12 Days of Archived Holiday Content: Age brings a Christmas bender with less booze, more video games, but it still kicks ass

January 13, 2005

Josh Kjenner

Getting old sucks. Although there are a lot of sucky things about it, one of the suckiest things to suck is the sly insidiousness with which this aging occurs.

It’s like one day you’re an 18-year-old engineering student wondering if this is going to be the year when you’re finally going to engage in some light to moderate petting, and the next thing you know you’re a world-weary, embittered fifth-year for whom half of the freshman class is ineligible for said petting, not so much on the basis of your ugliness or the personal hygiene concerns of the female population, but simply because of the divide-by-two-then-add-by-seven rule.

Yes, it’s a creepy thing when the annual Christmas break (aka Christmas bender) rolls around, and what you want to do isn’t drugs, hookers, or even it-to-it; all you want is to watch some goddam TV without any goddam interruptions. In fact, the only bending you’re at all interested in has more to do with your mom’s no-pop-after-10pm rule than with boozin’.

This, however, may not be as big of a tragedy as it sounds. You see, I learned something this year: the Christmas bender isn’t necessarily about chugging down the Baileys you ganked in the family Chinese gift exchange, unmixed, to get shitfaced on Boxing Day, or about spending New Year’s Eve sleeping snuggled up to a hot water pipe for warmth in the crawlspace of an apartment building in Banff.

It can also be about playing PlayStation until your eyes, thumbs and anus bleed. It’s basically about being as hopelessly self-indulgent as possible.

This isn’t to say that I’ve gone completely soft — although I have to give the credit for maintaining a bottle of coffee-liqueur to my brother, I did, in fact, spend New Year’s Eve (or a good four hours of it, at least) securely bestowed beneath the lobby of my friend’s apartment building in Banff, a little to the left of a warm pipe. The moral: I’m still hard as fuck, or at least as close to fuck as my shambled 23-year-old body will let me be.

It’s just that I learned to measure my Christmas bender by a different yardstick this year, and to appreciate this holiday of holidays in a different light. I learned that absolute, unadulterated slothfulness is a beautiful thing in a seedy, terrible kind of way — not unlike a 45-year-old stripper or a nice shaggy mustache.
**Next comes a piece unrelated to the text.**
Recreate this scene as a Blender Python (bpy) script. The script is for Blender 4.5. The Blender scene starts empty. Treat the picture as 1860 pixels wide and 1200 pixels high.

In fact, I’d say that if there was some kind of way I could carve out an existence that consisted only of me inhaling Nuts n’ Bolts while lounging on the couch of my parents’ basement watching VIP reruns and occasionally yelling at my dog, I’d do it. Forget money, fame, fortune, family etc; all I need is Pam, some trans fats, my lucky blanket and someone (or something to yell at), and I’ll be a happy guy.

I guess if I’m trying to say anything it’s this: the Christmas bender is a time in your life when you’re free to do whatever you want, and that’s exactly what you should do. At first, I felt a bit guilty about not partying my wrinkly old ass off, but I realized something: I’m not 21 anymore dammit. If I want to lie around and soup my virtual Lancer Evo IV up to 555hp while occasionally calling my dog a fucking geek, I’m going to do it.

And that, kids, is what life is all about. Doing what makes you happy, even if it is at the expense of others or your pets. Jesus would have liked it that way.